Request:
Copy the records below verbatim, from the first line through the line containing "scene.camera = cam", inclusive, and output nothing else.
(begin)
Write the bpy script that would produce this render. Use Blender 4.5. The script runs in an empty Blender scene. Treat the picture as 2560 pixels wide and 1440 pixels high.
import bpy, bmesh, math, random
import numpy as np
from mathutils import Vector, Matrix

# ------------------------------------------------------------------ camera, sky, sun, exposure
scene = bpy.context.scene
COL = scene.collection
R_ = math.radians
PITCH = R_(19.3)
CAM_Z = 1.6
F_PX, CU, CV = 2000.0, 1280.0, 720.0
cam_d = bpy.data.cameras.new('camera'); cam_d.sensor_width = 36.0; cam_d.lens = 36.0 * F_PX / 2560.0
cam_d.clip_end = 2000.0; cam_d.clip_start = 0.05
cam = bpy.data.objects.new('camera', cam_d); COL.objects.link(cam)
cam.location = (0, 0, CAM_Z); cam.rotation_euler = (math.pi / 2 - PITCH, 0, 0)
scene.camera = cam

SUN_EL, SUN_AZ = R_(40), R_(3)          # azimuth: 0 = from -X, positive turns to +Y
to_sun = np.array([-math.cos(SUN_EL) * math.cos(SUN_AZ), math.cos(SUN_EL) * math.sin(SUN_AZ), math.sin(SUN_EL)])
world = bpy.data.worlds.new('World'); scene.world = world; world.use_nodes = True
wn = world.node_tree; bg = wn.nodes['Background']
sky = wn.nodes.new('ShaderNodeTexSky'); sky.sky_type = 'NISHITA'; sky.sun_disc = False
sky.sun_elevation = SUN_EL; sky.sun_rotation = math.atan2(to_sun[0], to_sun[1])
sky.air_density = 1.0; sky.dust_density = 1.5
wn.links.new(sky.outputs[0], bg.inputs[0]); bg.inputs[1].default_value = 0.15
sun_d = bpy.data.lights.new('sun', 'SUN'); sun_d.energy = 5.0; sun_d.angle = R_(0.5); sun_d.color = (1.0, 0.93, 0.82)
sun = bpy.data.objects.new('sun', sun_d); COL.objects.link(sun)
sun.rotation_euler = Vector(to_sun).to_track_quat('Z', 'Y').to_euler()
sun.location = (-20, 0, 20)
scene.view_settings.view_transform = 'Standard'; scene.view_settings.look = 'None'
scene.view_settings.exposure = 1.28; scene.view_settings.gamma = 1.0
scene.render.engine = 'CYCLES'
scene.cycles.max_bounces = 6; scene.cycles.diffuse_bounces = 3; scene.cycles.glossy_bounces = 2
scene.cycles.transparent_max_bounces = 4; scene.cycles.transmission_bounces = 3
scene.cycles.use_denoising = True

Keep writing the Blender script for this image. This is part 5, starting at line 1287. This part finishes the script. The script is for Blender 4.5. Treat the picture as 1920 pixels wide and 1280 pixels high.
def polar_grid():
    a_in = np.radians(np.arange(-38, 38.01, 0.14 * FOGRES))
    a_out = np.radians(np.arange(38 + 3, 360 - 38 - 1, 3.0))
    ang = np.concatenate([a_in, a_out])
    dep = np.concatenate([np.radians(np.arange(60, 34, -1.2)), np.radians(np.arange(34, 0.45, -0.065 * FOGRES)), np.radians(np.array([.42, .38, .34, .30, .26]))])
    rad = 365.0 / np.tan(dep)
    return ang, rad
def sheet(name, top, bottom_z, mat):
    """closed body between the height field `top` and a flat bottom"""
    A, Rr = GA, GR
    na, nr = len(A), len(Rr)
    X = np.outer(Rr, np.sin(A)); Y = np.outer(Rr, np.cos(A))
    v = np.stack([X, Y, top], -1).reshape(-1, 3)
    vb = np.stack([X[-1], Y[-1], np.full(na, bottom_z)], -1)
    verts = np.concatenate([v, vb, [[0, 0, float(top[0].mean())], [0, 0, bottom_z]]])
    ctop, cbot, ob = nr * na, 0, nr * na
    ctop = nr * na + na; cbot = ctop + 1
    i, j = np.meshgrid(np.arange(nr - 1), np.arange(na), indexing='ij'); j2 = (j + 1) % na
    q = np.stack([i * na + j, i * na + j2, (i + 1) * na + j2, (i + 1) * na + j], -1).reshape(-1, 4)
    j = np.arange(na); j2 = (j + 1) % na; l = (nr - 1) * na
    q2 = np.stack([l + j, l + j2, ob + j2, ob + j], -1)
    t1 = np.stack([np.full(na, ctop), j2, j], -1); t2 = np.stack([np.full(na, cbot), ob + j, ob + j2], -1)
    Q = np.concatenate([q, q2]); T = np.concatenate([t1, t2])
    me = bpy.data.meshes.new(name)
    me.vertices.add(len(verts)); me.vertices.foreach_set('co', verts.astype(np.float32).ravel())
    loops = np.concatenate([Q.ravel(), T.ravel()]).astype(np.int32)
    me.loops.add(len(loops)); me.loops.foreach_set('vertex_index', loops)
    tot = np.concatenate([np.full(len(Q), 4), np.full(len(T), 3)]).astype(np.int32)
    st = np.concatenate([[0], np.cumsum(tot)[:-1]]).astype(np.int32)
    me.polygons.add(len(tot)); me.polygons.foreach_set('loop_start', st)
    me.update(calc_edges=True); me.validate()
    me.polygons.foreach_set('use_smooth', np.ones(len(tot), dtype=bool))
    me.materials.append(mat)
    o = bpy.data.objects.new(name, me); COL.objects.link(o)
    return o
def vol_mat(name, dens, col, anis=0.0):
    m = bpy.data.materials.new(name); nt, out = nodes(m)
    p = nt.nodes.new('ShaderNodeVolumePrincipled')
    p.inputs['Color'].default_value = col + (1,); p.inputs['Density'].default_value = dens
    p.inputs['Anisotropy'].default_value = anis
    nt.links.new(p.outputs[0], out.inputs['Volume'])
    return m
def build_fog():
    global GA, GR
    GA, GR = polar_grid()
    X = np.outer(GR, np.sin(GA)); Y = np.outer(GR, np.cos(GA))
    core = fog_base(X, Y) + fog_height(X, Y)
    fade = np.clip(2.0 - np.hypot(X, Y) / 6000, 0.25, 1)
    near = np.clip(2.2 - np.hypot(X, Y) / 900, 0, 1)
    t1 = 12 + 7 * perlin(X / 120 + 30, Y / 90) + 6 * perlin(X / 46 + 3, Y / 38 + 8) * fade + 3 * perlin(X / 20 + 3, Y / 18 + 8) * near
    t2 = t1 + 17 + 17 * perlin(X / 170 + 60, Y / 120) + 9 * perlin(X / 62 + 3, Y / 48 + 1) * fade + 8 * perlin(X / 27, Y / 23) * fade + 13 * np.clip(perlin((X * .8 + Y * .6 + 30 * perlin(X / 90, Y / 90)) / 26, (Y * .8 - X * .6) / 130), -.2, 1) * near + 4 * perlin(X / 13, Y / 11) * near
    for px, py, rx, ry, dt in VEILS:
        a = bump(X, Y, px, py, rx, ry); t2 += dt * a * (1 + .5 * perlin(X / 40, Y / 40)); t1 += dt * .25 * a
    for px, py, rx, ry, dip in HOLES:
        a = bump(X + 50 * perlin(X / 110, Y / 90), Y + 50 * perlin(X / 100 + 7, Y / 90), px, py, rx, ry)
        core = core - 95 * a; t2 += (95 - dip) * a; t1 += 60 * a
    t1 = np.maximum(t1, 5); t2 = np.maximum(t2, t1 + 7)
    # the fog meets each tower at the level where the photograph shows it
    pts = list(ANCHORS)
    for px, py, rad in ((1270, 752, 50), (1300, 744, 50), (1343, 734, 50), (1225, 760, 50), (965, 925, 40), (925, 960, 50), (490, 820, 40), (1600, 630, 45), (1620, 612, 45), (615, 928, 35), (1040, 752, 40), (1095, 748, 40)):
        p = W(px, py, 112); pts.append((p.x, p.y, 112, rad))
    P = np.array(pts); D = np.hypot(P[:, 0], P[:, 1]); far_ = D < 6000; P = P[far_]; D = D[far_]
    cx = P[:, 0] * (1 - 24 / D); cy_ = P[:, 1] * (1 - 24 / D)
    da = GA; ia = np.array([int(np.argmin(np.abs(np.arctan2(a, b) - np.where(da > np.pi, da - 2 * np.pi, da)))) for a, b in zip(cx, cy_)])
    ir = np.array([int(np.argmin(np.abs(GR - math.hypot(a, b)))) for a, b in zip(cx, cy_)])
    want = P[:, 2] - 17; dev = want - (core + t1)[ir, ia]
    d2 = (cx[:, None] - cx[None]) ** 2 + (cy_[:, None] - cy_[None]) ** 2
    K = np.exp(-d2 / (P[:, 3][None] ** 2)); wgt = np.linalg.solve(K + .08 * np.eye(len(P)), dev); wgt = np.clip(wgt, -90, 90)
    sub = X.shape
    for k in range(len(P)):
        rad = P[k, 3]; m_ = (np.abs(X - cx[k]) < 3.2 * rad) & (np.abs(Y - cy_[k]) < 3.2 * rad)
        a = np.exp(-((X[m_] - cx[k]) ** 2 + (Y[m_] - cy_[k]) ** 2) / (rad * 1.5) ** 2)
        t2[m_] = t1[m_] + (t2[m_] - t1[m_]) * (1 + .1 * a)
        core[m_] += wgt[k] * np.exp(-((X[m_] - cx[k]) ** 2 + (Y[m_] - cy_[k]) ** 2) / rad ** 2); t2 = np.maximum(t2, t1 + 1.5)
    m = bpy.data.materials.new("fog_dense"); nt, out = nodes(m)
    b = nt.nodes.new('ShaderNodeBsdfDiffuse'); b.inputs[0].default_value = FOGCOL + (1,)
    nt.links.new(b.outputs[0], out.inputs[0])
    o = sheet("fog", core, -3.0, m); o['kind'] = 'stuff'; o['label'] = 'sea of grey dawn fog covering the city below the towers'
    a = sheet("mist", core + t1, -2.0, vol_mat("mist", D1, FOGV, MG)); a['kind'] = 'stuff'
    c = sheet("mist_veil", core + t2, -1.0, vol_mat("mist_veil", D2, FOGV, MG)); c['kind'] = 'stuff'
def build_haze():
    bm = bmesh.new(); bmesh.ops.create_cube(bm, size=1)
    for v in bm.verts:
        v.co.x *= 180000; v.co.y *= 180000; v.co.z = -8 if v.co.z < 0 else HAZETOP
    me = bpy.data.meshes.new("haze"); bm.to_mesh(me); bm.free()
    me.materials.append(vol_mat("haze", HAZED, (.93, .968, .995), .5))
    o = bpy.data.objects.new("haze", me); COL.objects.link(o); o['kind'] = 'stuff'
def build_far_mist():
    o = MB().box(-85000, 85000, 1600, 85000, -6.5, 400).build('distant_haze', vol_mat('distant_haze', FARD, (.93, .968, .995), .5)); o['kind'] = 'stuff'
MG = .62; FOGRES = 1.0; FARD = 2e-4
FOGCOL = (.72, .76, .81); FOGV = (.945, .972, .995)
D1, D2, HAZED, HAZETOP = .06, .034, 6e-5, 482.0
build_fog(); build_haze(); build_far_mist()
(end)
Solution for this problem:
Write the bpy script that would produce this render. Use Blender 4.5. The script runs in an empty Blender scene. Treat the picture as 2560 pixels wide and 1440 pixels high.
import bpy, bmesh, math, random
import numpy as np
from mathutils import Vector, Matrix

# ------------------------------------------------------------------ camera, sky, sun, exposure
scene = bpy.context.scene
COL = scene.collection
R_ = math.radians
PITCH = R_(19.3)
CAM_Z = 1.6
F_PX, CU, CV = 2000.0, 1280.0, 720.0
cam_d = bpy.data.cameras.new('camera'); cam_d.sensor_width = 36.0; cam_d.lens = 36.0 * F_PX / 2560.0
cam_d.clip_end = 2000.0; cam_d.clip_start = 0.05
cam = bpy.data.objects.new('camera', cam_d); COL.objects.link(cam)
cam.location = (0, 0, CAM_Z); cam.rotation_euler = (math.pi / 2 - PITCH, 0, 0)
scene.camera = cam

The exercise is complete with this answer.